É notável na coleção a presença de um conjunto representativo da produção feita por artistas mulheres. A aquisição em 2003 de uma obra de Wanda Pimentel, da série Envolvimentos, foi disparadora de um olhar atento dos colecionadores sobre a produção das artistas do período; hoje a coleção conta com obras de grande relevância de Letícia Parente, Anna Bella Geiger, Amélia Toledo, Claudia Andujar, Cybele Varela, Judith Lauand, Regina Vater, Regina Silveira, Ana Vitória Mussi, Lenora de Barros, Lygia Pape, Mira Schendel, entre muitas outras. Para além das questões relacionadas aos papés sociais da mulher e da representação do corpo feminino, as obras da coleção iluminam as estratégias experimentais e conceituais, de grande sofisticação, adotada pelas artistas brasileiras nesse período.
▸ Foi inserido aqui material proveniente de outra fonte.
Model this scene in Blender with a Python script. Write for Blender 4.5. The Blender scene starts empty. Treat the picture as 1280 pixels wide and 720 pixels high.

A exposição também apresenta uma ampla gama de artistas que não se limitavam ao eixo Rio-São Paulo como, por exemplo, os mineiros Décio Noviello, Manfredo Souza Neto, Carlos Alberto Nemer e Lótus Lobo; os gaúchos Avatar Moraes, Glauco Rodrigues e Pedro Escosteguy; o pernambucano Paulo Bruscky, o sul-matogrossense Humberto Espíndola, entre outros.

O mineiro Décio Noviello terá um destaque especial, onde serão apresentadas pinturas, desenhos, gravuras, fotografias e vídeo, incluindo o registro de ação apresentada na histórica exposição “Do Corpo à Terra”, de 1970, em Belo Horizonte, quando o artista era capitão do exército e utilizou granadas de uso exclusivo pelas forças armadas, para “pintar” o Parque Municipal e o Palácio das Artes.

Considerada uma das coleções de arte brasileira mais importantes do país, com foco na segunda metade do século passado, o acervo de Lili e João Avelar conta com obras que participaram de exposições de relevância para a historiografia da arte brasileira e continuam em circulação em mostras institucionais de peso, dentro e fora do Brasil; é o caso, por exemplo, da coletiva International Pop, organizada pelo Walker Art Center (Minneapolis) e apresentada também no Dallas Museum of Art e no Philadelphia Museum of Art. Essa exposição, de grande repercussão internacional, propôs mapear o desenvolvimento global da arte ligada às estratégias da Pop Art. Além de ter formado a base da contribuição brasileira para essa exposição, a Coleção Lili e João Avelar esteve presente também em coletivas recentes realizadas no Brasil, como AI 5 50 anos – Ainda não terminou de acabar, apresentada no Instituto Tomie Ohtake.

Ao reunir este conjunto de experiências de vanguarda que emergiram durante o regime militar e apresentá-las de forma sistematizada, a exposição sublinha a originalidade da arte brasileira produzida nesse período e a coexistência de suas “múltiplas tendências”, para citar novamente Oiticica.